To cater to the diverse crowd in Ocean City, he’s also expanding his offerings into cheesesteaks and other sandwiches, has an array of homemade Italian desserts, and is offering round sourdough boules and also baguettes.

His concession to the need for quantity at a pizza place down the Shore is that he’ll be making the cheesesteaks on seeded rolls from Rando’s in Atlantic City instead of baking them himself.

“It’s just going to be a game of quality and then volume,” he said. “I split the kitchen down the middle: 50% pizza. 50% sandwiches. My old bakery was literally just pizza. Now I’m trying to shoot for sandwiches, cheesesteaks, salads.

“I want to get more people to want to come,” he said. “I can see not having certain things will make you lose an order.”

Still, he says, “My passion for salad can only get so big.”

A product of the Shore, with roots in Ocean City dating back generations, he describes himself as “nervous and confident.”

“It goes from 60,000 people to 400,000 people in a matter of weeks,” he said. “There’s two different games you’re playing. The winter game is all conservation. Summer is just bedlam.”

As for the competition, he says, “Some of these guys are here for the season to take your cash and that’s fine. I respect the hustle.”

Although it is daunting to arrive just in time for summer in a place where boardwalk pizza is a huge tourist commodity, Fitzick has no problem putting the town’s pizza patriarchy in its place.

“It’s a weird situation because my competition is not so much quality, it’s going to be availability. My model isn’t going to be as powerful as a Mack & Manco’s. They’re just churning and burning. They have a formulated system. We still have this essence of mom and pop.”

In recovery for 12 years, he says he’s not sorry to leave the bar scene of Bar 1010 behind. In Ocean City, he can focus on the dough and all the specially sourced ingredients, like rib eye and halal chicken. He hopes people will appreciate the love and creativity he brings to every pie, and that the sun-drenched people coming off the beach dripping salt water will know the difference.

“Everything is in house, everything from scratch,” he said. (Other than the Rando’s rolls.)

As for Philly, he says, “I had fun. I made money. I’ve always been wary about working for someone else. That whole situation confirmed my suspicions. I’m only as good as myself.”

And now a few rapid-fire questions for Fitzick, slam book style:

Favorite beach: The gardens beaches, by the Longport Bridge.

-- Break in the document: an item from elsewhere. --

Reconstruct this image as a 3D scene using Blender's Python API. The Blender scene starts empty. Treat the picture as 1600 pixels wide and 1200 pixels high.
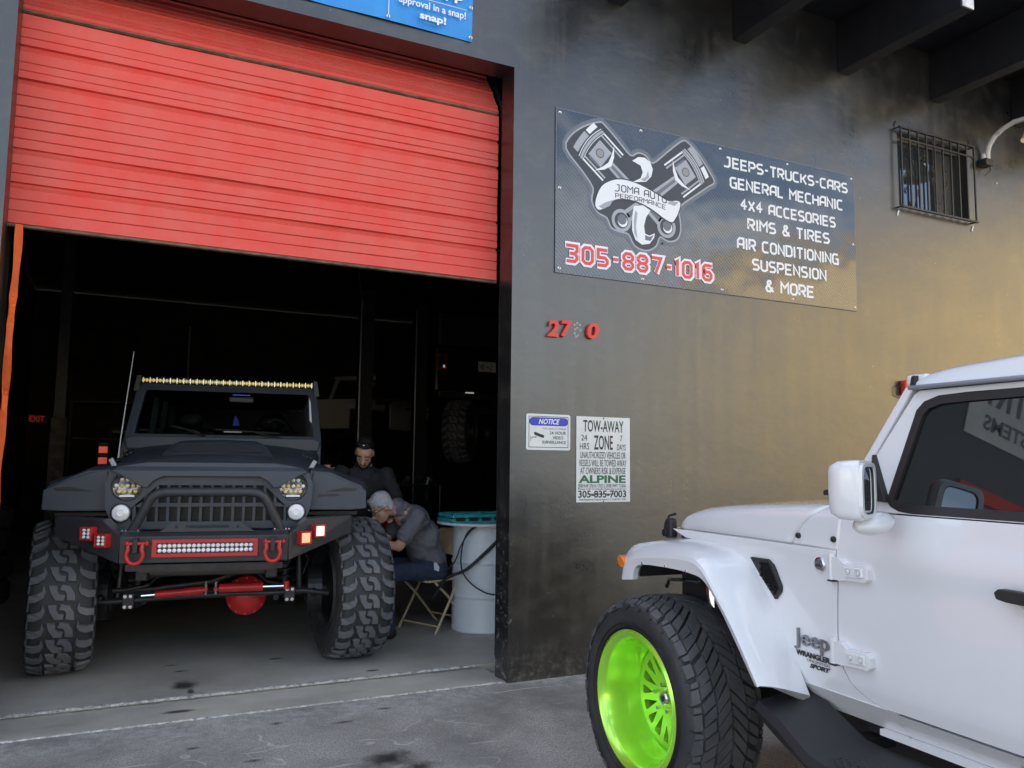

Favorite breakfast: I had the spiciest big breast of chicken curry, and I wrapped it up and cracked an egg inside. The heat from the chicken cooks the egg. But mostly, I’m cold brews until lunch.

Perfect beach day: Get out of the shop at 2, then you’re at the beach until it’s dark. You put in your morning shift; it’s so much more satisfactory.

Perfect night: Home with the family. I’m 40 years old with two baby girls, 2 and 6.

Best sandwich:, Oh dude, it’s gone. Voltaco’s Italian with everything on it.

When MDW approaches, I feel: Nervous.

Best thing for kids: Jilly’s Arcade. The new arcade games know if there’s a toddler or kid playing and it just adjusts.

Surfing or fishing? Surfing. I hate fishing.

Sunrise or sunset? Sunrise.

Shore pet peeves? Oh my God. The people walking in the crosswalk when it’s a red light.

Any local knowledge? We get all our stuff in [during] April and May and September, before the crowds. The rest is kind of up in the air.

The Shore could be improved if: We all just … got along.